* INFORMATION SUPPLIED *

============================================================

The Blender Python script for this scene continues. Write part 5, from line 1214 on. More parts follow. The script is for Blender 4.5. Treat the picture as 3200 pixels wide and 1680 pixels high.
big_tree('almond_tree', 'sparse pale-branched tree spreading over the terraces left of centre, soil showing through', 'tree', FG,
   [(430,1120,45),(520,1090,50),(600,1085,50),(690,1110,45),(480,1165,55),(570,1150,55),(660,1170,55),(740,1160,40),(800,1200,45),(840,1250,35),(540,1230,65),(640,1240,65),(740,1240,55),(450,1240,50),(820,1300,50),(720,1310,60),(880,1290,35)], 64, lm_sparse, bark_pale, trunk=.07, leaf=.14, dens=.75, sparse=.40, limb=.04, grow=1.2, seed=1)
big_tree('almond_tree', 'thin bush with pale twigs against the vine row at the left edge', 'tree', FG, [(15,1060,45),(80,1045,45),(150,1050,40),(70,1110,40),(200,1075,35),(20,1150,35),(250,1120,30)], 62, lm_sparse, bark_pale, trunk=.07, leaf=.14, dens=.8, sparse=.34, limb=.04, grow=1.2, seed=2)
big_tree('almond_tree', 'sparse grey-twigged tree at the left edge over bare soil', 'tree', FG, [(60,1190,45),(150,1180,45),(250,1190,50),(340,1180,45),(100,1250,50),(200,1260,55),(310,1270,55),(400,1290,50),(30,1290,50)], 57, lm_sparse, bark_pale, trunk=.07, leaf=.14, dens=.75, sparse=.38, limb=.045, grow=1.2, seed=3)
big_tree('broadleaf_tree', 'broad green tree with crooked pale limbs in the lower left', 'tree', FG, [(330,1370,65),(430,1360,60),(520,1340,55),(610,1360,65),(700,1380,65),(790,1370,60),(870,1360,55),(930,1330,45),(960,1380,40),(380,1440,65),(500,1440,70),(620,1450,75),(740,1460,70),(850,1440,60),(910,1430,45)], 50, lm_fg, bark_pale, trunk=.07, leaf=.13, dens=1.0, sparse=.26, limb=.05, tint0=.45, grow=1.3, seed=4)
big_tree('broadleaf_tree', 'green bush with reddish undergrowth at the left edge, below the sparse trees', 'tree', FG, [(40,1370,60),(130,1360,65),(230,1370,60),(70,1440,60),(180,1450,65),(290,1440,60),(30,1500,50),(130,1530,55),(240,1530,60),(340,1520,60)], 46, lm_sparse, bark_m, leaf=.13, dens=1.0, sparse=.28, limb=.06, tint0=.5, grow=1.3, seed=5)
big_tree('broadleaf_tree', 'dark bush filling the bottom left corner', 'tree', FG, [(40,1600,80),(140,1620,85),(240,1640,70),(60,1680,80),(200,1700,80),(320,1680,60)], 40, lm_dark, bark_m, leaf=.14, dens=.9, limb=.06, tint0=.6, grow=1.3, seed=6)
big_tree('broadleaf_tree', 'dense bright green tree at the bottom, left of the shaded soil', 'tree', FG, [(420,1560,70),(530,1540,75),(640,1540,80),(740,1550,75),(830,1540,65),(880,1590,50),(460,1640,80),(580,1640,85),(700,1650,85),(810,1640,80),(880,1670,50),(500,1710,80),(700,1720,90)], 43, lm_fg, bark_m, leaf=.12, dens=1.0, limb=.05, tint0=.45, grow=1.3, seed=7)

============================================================

* EXERCISE GOAL *
Extract the full listing above without alteration.

* FULL RESPONSE *
The Blender Python script for this scene continues. Write part 5, from line 1214 on. More parts follow. The script is for Blender 4.5. Treat the picture as 3200 pixels wide and 1680 pixels high.
big_tree('almond_tree', 'sparse pale-branched tree spreading over the terraces left of centre, soil showing through', 'tree', FG,
   [(430,1120,45),(520,1090,50),(600,1085,50),(690,1110,45),(480,1165,55),(570,1150,55),(660,1170,55),(740,1160,40),(800,1200,45),(840,1250,35),(540,1230,65),(640,1240,65),(740,1240,55),(450,1240,50),(820,1300,50),(720,1310,60),(880,1290,35)], 64, lm_sparse, bark_pale, trunk=.07, leaf=.14, dens=.75, sparse=.40, limb=.04, grow=1.2, seed=1)
big_tree('almond_tree', 'thin bush with pale twigs against the vine row at the left edge', 'tree', FG, [(15,1060,45),(80,1045,45),(150,1050,40),(70,1110,40),(200,1075,35),(20,1150,35),(250,1120,30)], 62, lm_sparse, bark_pale, trunk=.07, leaf=.14, dens=.8, sparse=.34, limb=.04, grow=1.2, seed=2)
big_tree('almond_tree', 'sparse grey-twigged tree at the left edge over bare soil', 'tree', FG, [(60,1190,45),(150,1180,45),(250,1190,50),(340,1180,45),(100,1250,50),(200,1260,55),(310,1270,55),(400,1290,50),(30,1290,50)], 57, lm_sparse, bark_pale, trunk=.07, leaf=.14, dens=.75, sparse=.38, limb=.045, grow=1.2, seed=3)
big_tree('broadleaf_tree', 'broad green tree with crooked pale limbs in the lower left', 'tree', FG, [(330,1370,65),(430,1360,60),(520,1340,55),(610,1360,65),(700,1380,65),(790,1370,60),(870,1360,55),(930,1330,45),(960,1380,40),(380,1440,65),(500,1440,70),(620,1450,75),(740,1460,70),(850,1440,60),(910,1430,45)], 50, lm_fg, bark_pale, trunk=.07, leaf=.13, dens=1.0, sparse=.26, limb=.05, tint0=.45, grow=1.3, seed=4)
big_tree('broadleaf_tree', 'green bush with reddish undergrowth at the left edge, below the sparse trees', 'tree', FG, [(40,1370,60),(130,1360,65),(230,1370,60),(70,1440,60),(180,1450,65),(290,1440,60),(30,1500,50),(130,1530,55),(240,1530,60),(340,1520,60)], 46, lm_sparse, bark_m, leaf=.13, dens=1.0, sparse=.28, limb=.06, tint0=.5, grow=1.3, seed=5)
big_tree('broadleaf_tree', 'dark bush filling the bottom left corner', 'tree', FG, [(40,1600,80),(140,1620,85),(240,1640,70),(60,1680,80),(200,1700,80),(320,1680,60)], 40, lm_dark, bark_m, leaf=.14, dens=.9, limb=.06, tint0=.6, grow=1.3, seed=6)
big_tree('broadleaf_tree', 'dense bright green tree at the bottom, left of the shaded soil', 'tree', FG, [(420,1560,70),(530,1540,75),(640,1540,80),(740,1550,75),(830,1540,65),(880,1590,50),(460,1640,80),(580,1640,85),(700,1650,85),(810,1640,80),(880,1670,50),(500,1710,80),(700,1720,90)], 43, lm_fg, bark_m, leaf=.12, dens=1.0, limb=.05, tint0=.45, grow=1.3, seed=7)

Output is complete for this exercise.